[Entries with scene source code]
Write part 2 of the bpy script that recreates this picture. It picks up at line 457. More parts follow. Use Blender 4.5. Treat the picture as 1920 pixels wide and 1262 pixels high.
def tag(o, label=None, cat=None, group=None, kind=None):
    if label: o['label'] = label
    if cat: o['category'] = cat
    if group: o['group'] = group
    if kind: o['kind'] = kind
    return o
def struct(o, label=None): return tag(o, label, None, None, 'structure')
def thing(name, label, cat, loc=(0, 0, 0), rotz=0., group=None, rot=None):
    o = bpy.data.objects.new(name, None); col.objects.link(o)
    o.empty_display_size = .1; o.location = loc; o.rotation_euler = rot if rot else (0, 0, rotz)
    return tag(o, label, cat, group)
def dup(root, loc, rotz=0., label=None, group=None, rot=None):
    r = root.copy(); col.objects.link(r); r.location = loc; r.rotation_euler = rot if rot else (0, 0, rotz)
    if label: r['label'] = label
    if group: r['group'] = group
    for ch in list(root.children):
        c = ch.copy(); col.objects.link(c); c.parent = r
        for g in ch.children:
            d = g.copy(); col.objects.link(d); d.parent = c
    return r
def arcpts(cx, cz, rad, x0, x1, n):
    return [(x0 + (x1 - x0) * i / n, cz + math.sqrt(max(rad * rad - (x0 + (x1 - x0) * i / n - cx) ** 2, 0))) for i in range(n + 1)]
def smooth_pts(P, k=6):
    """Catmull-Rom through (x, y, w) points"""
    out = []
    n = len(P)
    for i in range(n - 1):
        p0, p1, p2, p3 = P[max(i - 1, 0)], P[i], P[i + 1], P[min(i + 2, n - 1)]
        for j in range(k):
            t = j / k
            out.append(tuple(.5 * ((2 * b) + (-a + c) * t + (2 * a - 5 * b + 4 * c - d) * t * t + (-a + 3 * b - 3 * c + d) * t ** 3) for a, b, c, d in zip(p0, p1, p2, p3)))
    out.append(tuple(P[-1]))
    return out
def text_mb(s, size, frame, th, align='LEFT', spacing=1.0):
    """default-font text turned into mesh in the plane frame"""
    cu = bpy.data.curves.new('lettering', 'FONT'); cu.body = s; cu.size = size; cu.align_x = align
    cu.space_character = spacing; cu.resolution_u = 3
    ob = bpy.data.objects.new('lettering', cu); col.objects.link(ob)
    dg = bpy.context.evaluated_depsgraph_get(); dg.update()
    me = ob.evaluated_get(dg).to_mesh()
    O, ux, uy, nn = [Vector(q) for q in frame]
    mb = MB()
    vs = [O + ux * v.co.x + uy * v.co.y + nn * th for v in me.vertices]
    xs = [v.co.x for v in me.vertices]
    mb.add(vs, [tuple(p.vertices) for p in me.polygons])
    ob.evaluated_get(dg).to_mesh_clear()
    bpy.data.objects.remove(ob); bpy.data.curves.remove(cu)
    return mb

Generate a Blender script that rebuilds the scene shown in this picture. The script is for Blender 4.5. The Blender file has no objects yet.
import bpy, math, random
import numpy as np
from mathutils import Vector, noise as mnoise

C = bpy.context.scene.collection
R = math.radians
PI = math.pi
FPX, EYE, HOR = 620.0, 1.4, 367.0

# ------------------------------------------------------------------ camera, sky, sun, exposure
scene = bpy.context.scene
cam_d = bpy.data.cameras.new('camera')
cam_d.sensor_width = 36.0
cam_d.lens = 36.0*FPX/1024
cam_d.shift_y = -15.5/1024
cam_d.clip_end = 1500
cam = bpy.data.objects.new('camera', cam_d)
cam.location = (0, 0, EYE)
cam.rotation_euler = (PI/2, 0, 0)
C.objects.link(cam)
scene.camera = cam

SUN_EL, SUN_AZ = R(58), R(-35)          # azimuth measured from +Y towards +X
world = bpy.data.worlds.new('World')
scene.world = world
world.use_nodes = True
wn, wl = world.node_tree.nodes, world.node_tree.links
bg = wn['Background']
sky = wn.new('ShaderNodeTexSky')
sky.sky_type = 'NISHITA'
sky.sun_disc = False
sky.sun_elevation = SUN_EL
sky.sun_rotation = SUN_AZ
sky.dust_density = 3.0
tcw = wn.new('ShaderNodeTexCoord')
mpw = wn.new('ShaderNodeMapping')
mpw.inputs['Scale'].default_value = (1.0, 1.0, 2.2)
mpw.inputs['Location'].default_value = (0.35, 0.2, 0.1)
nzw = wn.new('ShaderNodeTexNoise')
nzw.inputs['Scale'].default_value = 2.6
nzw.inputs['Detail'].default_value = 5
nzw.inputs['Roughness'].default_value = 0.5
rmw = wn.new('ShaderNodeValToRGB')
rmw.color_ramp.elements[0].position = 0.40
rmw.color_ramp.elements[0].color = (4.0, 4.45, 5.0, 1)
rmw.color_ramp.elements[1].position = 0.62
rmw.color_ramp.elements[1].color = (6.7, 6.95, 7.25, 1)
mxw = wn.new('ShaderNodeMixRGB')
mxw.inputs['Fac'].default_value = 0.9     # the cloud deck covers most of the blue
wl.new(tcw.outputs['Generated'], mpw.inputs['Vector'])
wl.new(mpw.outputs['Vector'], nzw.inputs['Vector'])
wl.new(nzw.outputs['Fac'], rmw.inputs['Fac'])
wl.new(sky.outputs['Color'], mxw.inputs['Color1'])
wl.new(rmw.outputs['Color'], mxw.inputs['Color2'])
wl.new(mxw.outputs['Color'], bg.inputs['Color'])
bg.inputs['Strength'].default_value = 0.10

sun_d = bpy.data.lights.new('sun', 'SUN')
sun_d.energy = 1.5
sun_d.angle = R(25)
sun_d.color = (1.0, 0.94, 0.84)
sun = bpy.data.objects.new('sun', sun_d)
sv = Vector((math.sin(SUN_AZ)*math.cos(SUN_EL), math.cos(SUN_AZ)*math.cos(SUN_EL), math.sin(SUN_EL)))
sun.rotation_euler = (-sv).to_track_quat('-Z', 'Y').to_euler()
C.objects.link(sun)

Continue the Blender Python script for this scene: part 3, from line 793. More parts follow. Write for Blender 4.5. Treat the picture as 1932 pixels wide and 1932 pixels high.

Exercise prompt - Only the number is wanted: how many lines above include the word "that"?

Result of the exercise - 2